TASK TO CARRY OUT: How many of the lines here include "scene"? Answer with a single number.

GIVEN INFORMATION:
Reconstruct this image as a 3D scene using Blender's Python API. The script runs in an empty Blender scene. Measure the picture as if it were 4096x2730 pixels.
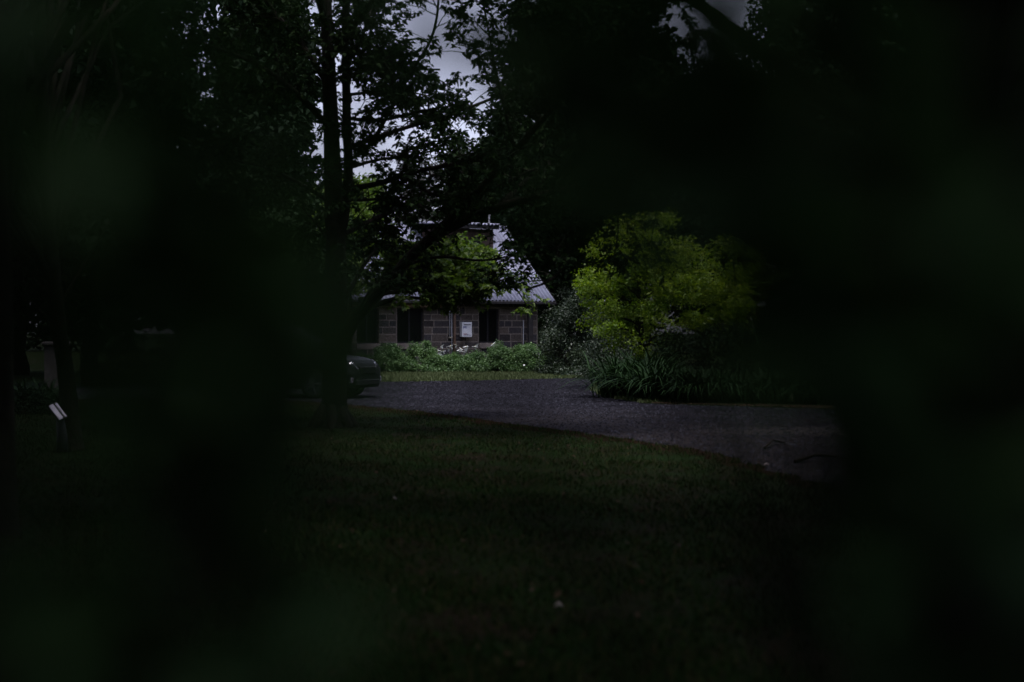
import bpy, math, random
import numpy as np
from mathutils import Vector, Matrix
random.seed(11); RNG = np.random.default_rng(11)
S = bpy.context.scene
COL = S.collection
R = math.radians

# ------------------------------------------------------------------ camera
F = 1422.2; CH = 1.6
TH = math.atan(11.6 / F)
def at(px, py, Y):
    x = (px - 512) / F; u = (341 - py) / F
    dy = math.cos(TH) + u * math.sin(TH); dz = -math.sin(TH) + u * math.cos(TH)
    t = Y / dy
    return Vector((x * t, Y, CH + dz * t))
def gr(px, py):
    return (px - 512) / F * (CH * F / (py - 329.4)), CH * F / (py - 329.4)

# ------------------------------------------------------------------ tagging
def tag(o, label=None, cat=None, group=None, kind=None):
    if label: o['label'] = label
    if cat: o['category'] = cat
    if group: o['group'] = group
    if kind: o['kind'] = kind
    return o
def empty(name, loc=(0, 0, 0), rz=0):
    o = bpy.data.objects.new(name, None); COL.objects.link(o)
    o.location = loc; o.rotation_euler = (0, 0, rz); o.empty_display_size = .2
    return o

# ------------------------------------------------------------------ materials
def newmat(name):
    m = bpy.data.materials.new(name); m.use_nodes = True
    nt = m.node_tree; nt.nodes.clear()
    out = nt.nodes.new('ShaderNodeOutputMaterial')
    return m, nt, out
def N(nt, t, **kw):
    n = nt.nodes.new(t)
    for k, v in kw.items():
        if k in n.inputs: n.inputs[k].default_value = v
        else: setattr(n, k, v)
    return n
def c4(c): return (c[0], c[1], c[2], 1)
def ramp(nt, stops):
    n = nt.nodes.new('ShaderNodeValToRGB'); e = n.color_ramp.elements
    e[0].position, e[0].color = stops[0][0], c4(stops[0][1])
    e[1].position, e[1].color = stops[1][0], c4(stops[1][1])
    for p, c in stops[2:]:
        x = e.new(p); x.color = c4(c)
    return n
def mat_plain(name, a, b=None, rough=.6, metal=0., scale=6., bump=0., coat=0., bscale=None, spec=.15):
    m, nt, out = newmat(name); L = nt.links.new
    p = N(nt, 'ShaderNodeBsdfPrincipled', Roughness=rough, Metallic=metal)
    p.inputs['Coat Weight'].default_value = coat; p.inputs['Specular IOR Level'].default_value = spec
    tc = N(nt, 'ShaderNodeTexCoord')
    nz = N(nt, 'ShaderNodeTexNoise', Scale=scale, Detail=6.); L(tc.outputs['Object'], nz.inputs['Vector'])
    b = b or tuple(x * .7 for x in a)
    r = ramp(nt, [(.32, b), (.68, a)]); L(nz.outputs['Fac'], r.inputs[0]); L(r.outputs[0], p.inputs['Base Color'])
    if bump:
        n2 = N(nt, 'ShaderNodeTexNoise', Scale=bscale or scale * 5, Detail=5.); L(tc.outputs['Object'], n2.inputs['Vector'])
        bp = N(nt, 'ShaderNodeBump', Strength=bump, Distance=.02); L(n2.outputs['Fac'], bp.inputs['Height']); L(bp.outputs[0], p.inputs['Normal'])
    L(p.outputs[0], out.inputs[0])
    return m
def mat_leaf(name, stops, trans=.35, rough=.5, spec=.35):
    """leaf colour varies leaf by leaf through the face attribute rnd"""
    m, nt, out = newmat(name); L = nt.links.new
    at_ = N(nt, 'ShaderNodeAttribute', attribute_name='rnd')
    r = ramp(nt, stops); L(at_.outputs['Fac'], r.inputs[0])
    p = N(nt, 'ShaderNodeBsdfPrincipled', Roughness=rough); p.inputs['Specular IOR Level'].default_value = spec
    L(r.outputs[0], p.inputs['Base Color'])
    t = N(nt, 'ShaderNodeBsdfTranslucent')
    mx2 = N(nt, 'ShaderNodeHueSaturation', Saturation=1.15, Value=1.25); L(r.outputs[0], mx2.inputs['Color']); L(mx2.outputs[0], t.inputs['Color'])
    mx = N(nt, 'ShaderNodeMixShader', Fac=trans); L(p.outputs[0], mx.inputs[1]); L(t.outputs[0], mx.inputs[2])
    L(mx.outputs[0], out.inputs[0])
    return m
M = {}
M['bark'] = mat_plain('bark', (.028, .022, .018), (.008, .007, .006), .95, scale=9, bump=1., bscale=26, spec=.04)
M['bark_grey'] = mat_plain('bark_grey', (.12, .10, .085), (.045, .037, .03), .9, scale=7, bump=1., bscale=22)
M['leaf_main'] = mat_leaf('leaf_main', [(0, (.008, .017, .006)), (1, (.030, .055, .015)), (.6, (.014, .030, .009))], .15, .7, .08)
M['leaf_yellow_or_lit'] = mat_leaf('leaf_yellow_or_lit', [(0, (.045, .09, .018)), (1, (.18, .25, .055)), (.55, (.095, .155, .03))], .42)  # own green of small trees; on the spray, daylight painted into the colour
M['leaf_maple'] = mat_leaf('leaf_maple', [(0, (.065, .125, .014)), (1, (.36, .45, .08)), (.5, (.18, .28, .035))], .44)
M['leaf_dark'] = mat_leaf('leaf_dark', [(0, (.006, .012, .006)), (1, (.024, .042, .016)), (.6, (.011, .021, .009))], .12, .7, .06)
M['leaf_gray'] = mat_leaf('leaf_gray', [(0, (.05, .055, .045)), (1, (.12, .12, .10))], .2)
M['leaf_shrub'] = mat_leaf('leaf_shrub', [(0, (.014, .026, .011)), (1, (.065, .085, .045)), (.6, (.026, .042, .018))], .12, .45, .35)
M['leaf_hedge'] = mat_leaf('leaf_hedge', [(0, (.04, .09, .03)), (1, (.20, .31, .12)), (.6, (.10, .175, .06))], .25, .45, .3)
M['leaf_strap'] = mat_leaf('leaf_strap', [(0, (.005, .013, .004)), (1, (.020, .044, .013))], .12, .55, .05)
M['leaf_near'] = mat_leaf('leaf_near', [(0, (.018, .048, .016)), (1, (.055, .112, .034))], .25, .6, .2)
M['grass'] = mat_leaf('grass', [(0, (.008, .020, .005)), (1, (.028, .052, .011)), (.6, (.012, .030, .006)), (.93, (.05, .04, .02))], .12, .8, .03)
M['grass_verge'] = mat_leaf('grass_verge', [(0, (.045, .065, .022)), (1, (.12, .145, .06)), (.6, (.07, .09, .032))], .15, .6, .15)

# ------------------------------------------------------------------ mesh helpers
def mesh_np(name, V, Fq, mat, parent=None, rnd=None, smooth=False):
    """V (n,3), Fq (m,k) equal-size faces"""
    V = np.asarray(V, np.float32); Fq = np.asarray(Fq, np.int32)
    me = bpy.data.meshes.new(name); k = Fq.shape[1]
    me.vertices.add(len(V)); me.vertices.foreach_set('co', V.ravel())
    me.loops.add(Fq.size); me.loops.foreach_set('vertex_index', Fq.ravel())
    me.polygons.add(len(Fq)); me.polygons.foreach_set('loop_start', np.arange(0, Fq.size, k, dtype=np.int32))
    me.update(calc_edges=True)
    if rnd is not None:
        a = me.attributes.new('rnd', 'FLOAT', 'FACE'); a.data.foreach_set('value', np.asarray(rnd, np.float32))
    if smooth: me.polygons.foreach_set('use_smooth', np.ones(len(Fq), bool))
    if mat: me.materials.append(mat)
    o = bpy.data.objects.new(name, me); COL.objects.link(o)
    if parent: o.parent = parent
    return o
class MB:
    """collects boxes, tubes and polygons into ONE mesh"""
    def __init__(s): s.v = []; s.f = []; s.r = []; s.m = []
    def poly(s, pts, faces, rnd=.5, mi=0):
        b = len(s.v); s.v += [tuple(p) for p in pts]
        for f in faces: s.f.append(tuple(b + i for i in f)); s.r.append(rnd); s.m.append(mi)
    def box(s, x0, x1, y0, y1, z0, z1, rnd=.5, mi=0, ch=0.):
        if ch <= 0:
            P = [(x0, y0, z0), (x1, y0, z0), (x1, y1, z0), (x0, y1, z0), (x0, y0, z1), (x1, y0, z1), (x1, y1, z1), (x0, y1, z1)]
            s.poly(P, [(0, 3, 2, 1), (4, 5, 6, 7), (0, 1, 5, 4), (1, 2, 6, 5), (2, 3, 7, 6), (3, 0, 4, 7)], rnd, mi); return
        P = []
        for z, e in ((z0, ch), (z0 + ch, 0), (z1 - ch, 0), (z1, ch)):
            a0, a1, b0, b1 = x0 + e, x1 - e, y0 + e, y1 - e; c = ch
            P += [(a0 + c, b0, z), (a1 - c, b0, z), (a1, b0 + c, z), (a1, b1 - c, z), (a1 - c, b1, z), (a0 + c, b1, z), (a0, b1 - c, z), (a0, b0 + c, z)]
        Fc = [tuple(range(7, -1, -1)), tuple(range(24, 32))]
        for l in range(3):
            for i in range(8):
                j = (i + 1) % 8; Fc.append((l * 8 + i, l * 8 + j, l * 8 + 8 + j, l * 8 + 8 + i))
        s.poly(P, Fc, rnd, mi)
    def tube(s, pts, rad, n=6, rnd=.5, mi=0, cap=True):
        pts = [Vector(p) for p in pts]; k = len(pts)
        if not hasattr(rad, '__len__'): rad = [rad] * k
        b = len(s.v); up = Vector((.13, .2, 1)) if abs((pts[-1] - pts[0]).normalized().z) < .9 else Vector((1, .1, 0))
        for i, p in enumerate(pts):
            d = (pts[min(i + 1, k - 1)] - pts[max(i - 1, 0)])
            if d.length < 1e-9: d = Vector((0, 0, 1))
            d.normalize(); u = d.cross(up)
            if u.length < 1e-3: u = d.cross(Vector((0, 1, .3)))
            u.normalize(); w = d.cross(u)
            for a in range(n):
                t = a / n * 2 * math.pi
                s.v.append(tuple(p + (u * math.cos(t) + w * math.sin(t)) * rad[i]))
        for i in range(k - 1):
            for a in range(n):
                c = (a + 1) % n
                s.f.append((b + i * n + a, b + i * n + c, b + (i + 1) * n + c, b + (i + 1) * n + a)); s.r.append(rnd); s.m.append(mi)
        if cap:
            s.f.append(tuple(b + a for a in range(n - 1, -1, -1))); s.r.append(rnd); s.m.append(mi)
            s.f.append(tuple(b + (k - 1) * n + a for a in range(n))); s.r.append(rnd); s.m.append(mi)
    def cyl(s, c, axis, r0, r1, L, n=20, rnd=.5, mi=0):
        c = Vector(c); a = Vector(axis).normalized()
        s.tube([c - a * L / 2, c + a * L / 2], [r0, r1], n, rnd, mi)
    def build(s, name, mats, parent=None, smooth=False, offset=None):
        me = bpy.data.meshes.new(name)
        me.from_pydata(s.v, [], s.f)
        if not isinstance(mats, (list, tuple)): mats = [mats]
        for m in mats: me.materials.append(m)
        me.polygons.foreach_set('material_index', np.array(s.m, np.int32))
        a = me.attributes.new('rnd', 'FLOAT', 'FACE'); a.data.foreach_set('value', np.array(s.r, np.float32))
        if smooth: me.polygons.foreach_set('use_smooth', np.ones(len(s.f), bool))
        me.update()
        o = bpy.data.objects.new(name, me); COL.objects.link(o)
        if parent: o.parent = parent
        return o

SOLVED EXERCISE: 2